## PROBLEM TO SOLVE
Copy out the lines of the records below, and only those lines, from the one with "Write part 4" through the one with "notched disc', 'wire')", exactly as they appear.

## MATERIAL FOR THIS EXERCISE

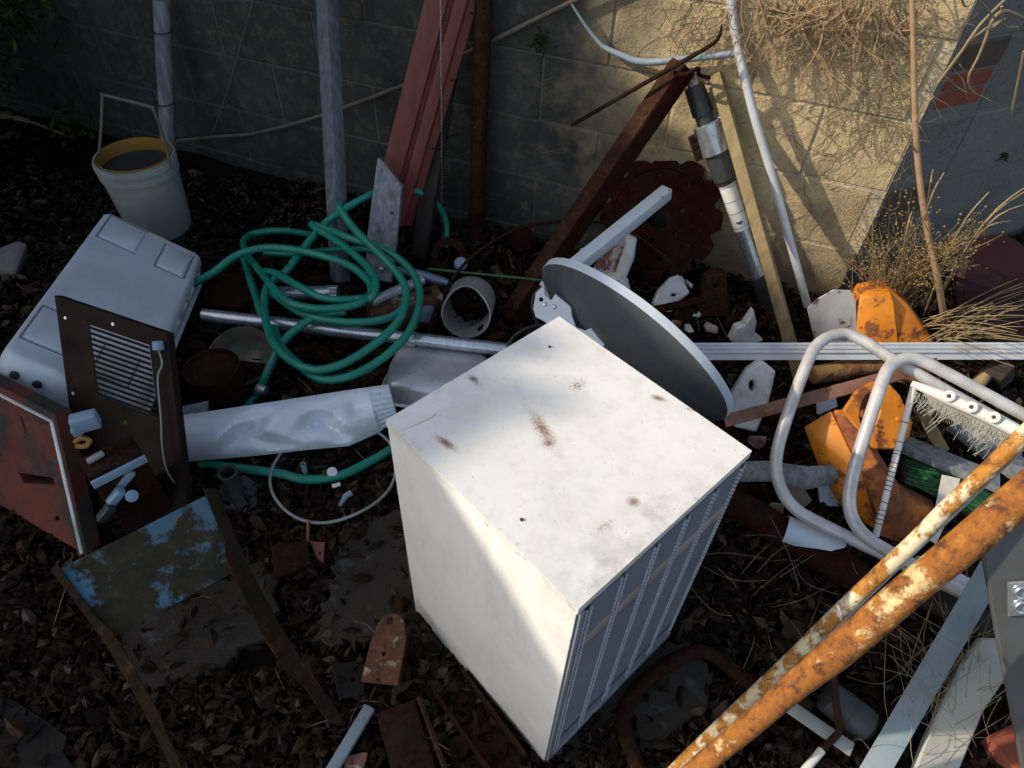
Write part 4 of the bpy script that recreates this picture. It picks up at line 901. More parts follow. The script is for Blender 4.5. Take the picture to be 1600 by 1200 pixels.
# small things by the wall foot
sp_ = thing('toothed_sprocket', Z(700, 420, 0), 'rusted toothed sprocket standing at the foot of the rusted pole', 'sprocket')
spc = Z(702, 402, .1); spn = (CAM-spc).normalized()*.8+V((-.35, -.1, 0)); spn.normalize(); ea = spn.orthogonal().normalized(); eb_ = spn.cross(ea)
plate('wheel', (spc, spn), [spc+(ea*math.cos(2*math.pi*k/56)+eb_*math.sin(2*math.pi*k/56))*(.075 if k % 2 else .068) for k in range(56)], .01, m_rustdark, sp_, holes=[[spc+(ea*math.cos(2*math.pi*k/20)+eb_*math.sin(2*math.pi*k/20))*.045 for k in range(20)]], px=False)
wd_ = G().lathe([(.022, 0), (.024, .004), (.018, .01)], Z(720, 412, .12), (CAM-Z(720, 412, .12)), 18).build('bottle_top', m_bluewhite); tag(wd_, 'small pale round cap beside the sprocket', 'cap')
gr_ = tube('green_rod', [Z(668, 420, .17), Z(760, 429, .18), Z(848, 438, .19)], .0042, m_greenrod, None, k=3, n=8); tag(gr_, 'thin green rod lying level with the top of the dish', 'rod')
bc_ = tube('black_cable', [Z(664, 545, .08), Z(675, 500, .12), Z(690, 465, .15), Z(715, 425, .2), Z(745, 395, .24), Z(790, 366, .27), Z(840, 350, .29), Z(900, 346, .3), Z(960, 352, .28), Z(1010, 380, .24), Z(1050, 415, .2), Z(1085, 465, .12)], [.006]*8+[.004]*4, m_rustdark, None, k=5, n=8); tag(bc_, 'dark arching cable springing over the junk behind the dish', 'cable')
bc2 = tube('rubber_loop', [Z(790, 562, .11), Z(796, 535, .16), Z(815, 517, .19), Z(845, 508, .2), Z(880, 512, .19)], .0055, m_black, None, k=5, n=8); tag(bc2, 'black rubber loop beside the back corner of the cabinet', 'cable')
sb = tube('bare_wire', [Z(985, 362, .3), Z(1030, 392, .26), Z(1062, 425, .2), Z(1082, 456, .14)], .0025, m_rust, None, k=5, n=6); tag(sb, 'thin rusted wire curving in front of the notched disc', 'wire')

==

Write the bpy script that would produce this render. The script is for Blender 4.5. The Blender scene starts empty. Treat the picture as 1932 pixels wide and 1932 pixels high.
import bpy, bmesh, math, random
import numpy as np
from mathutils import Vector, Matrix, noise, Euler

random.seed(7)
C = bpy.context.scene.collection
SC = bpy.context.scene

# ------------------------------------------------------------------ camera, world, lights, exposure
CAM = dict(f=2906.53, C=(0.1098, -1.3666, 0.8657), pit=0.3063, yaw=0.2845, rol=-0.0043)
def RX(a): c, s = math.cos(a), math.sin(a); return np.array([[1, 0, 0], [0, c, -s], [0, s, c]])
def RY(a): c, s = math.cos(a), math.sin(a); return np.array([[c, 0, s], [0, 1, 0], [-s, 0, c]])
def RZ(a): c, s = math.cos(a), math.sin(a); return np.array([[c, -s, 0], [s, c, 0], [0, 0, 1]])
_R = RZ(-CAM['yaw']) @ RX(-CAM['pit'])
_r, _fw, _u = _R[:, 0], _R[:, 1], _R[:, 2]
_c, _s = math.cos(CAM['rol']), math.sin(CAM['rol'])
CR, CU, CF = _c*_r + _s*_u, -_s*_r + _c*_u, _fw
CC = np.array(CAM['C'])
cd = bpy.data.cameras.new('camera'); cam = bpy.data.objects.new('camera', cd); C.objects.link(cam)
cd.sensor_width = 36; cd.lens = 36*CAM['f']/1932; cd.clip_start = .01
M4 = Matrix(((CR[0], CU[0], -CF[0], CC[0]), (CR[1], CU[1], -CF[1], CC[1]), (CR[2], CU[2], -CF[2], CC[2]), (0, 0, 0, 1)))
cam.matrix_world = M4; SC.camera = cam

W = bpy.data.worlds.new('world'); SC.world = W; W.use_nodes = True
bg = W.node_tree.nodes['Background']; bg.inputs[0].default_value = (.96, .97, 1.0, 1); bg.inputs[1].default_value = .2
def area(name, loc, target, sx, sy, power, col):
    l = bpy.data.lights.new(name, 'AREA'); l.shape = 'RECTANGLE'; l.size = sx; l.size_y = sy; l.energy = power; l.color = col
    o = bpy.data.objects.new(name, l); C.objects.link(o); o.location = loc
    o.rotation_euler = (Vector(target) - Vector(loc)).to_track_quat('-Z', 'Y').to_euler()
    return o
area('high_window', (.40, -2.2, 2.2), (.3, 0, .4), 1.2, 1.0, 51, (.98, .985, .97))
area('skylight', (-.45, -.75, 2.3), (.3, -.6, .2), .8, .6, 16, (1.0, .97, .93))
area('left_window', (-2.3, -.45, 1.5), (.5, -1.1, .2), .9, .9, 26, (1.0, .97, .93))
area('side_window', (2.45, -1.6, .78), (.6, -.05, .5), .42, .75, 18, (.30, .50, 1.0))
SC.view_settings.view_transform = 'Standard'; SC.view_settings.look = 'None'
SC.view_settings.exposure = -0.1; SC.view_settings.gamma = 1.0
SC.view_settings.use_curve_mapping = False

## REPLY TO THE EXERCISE
Write part 4 of the bpy script that recreates this picture. It picks up at line 901. More parts follow. The script is for Blender 4.5. Take the picture to be 1600 by 1200 pixels.
# small things by the wall foot
sp_ = thing('toothed_sprocket', Z(700, 420, 0), 'rusted toothed sprocket standing at the foot of the rusted pole', 'sprocket')
spc = Z(702, 402, .1); spn = (CAM-spc).normalized()*.8+V((-.35, -.1, 0)); spn.normalize(); ea = spn.orthogonal().normalized(); eb_ = spn.cross(ea)
plate('wheel', (spc, spn), [spc+(ea*math.cos(2*math.pi*k/56)+eb_*math.sin(2*math.pi*k/56))*(.075 if k % 2 else .068) for k in range(56)], .01, m_rustdark, sp_, holes=[[spc+(ea*math.cos(2*math.pi*k/20)+eb_*math.sin(2*math.pi*k/20))*.045 for k in range(20)]], px=False)
wd_ = G().lathe([(.022, 0), (.024, .004), (.018, .01)], Z(720, 412, .12), (CAM-Z(720, 412, .12)), 18).build('bottle_top', m_bluewhite); tag(wd_, 'small pale round cap beside the sprocket', 'cap')
gr_ = tube('green_rod', [Z(668, 420, .17), Z(760, 429, .18), Z(848, 438, .19)], .0042, m_greenrod, None, k=3, n=8); tag(gr_, 'thin green rod lying level with the top of the dish', 'rod')
bc_ = tube('black_cable', [Z(664, 545, .08), Z(675, 500, .12), Z(690, 465, .15), Z(715, 425, .2), Z(745, 395, .24), Z(790, 366, .27), Z(840, 350, .29), Z(900, 346, .3), Z(960, 352, .28), Z(1010, 380, .24), Z(1050, 415, .2), Z(1085, 465, .12)], [.006]*8+[.004]*4, m_rustdark, None, k=5, n=8); tag(bc_, 'dark arching cable springing over the junk behind the dish', 'cable')
bc2 = tube('rubber_loop', [Z(790, 562, .11), Z(796, 535, .16), Z(815, 517, .19), Z(845, 508, .2), Z(880, 512, .19)], .0055, m_black, None, k=5, n=8); tag(bc2, 'black rubber loop beside the back corner of the cabinet', 'cable')
sb = tube('bare_wire', [Z(985, 362, .3), Z(1030, 392, .26), Z(1062, 425, .2), Z(1082, 456, .14)], .0025, m_rust, None, k=5, n=6); tag(sb, 'thin rusted wire curving in front of the notched disc', 'wire')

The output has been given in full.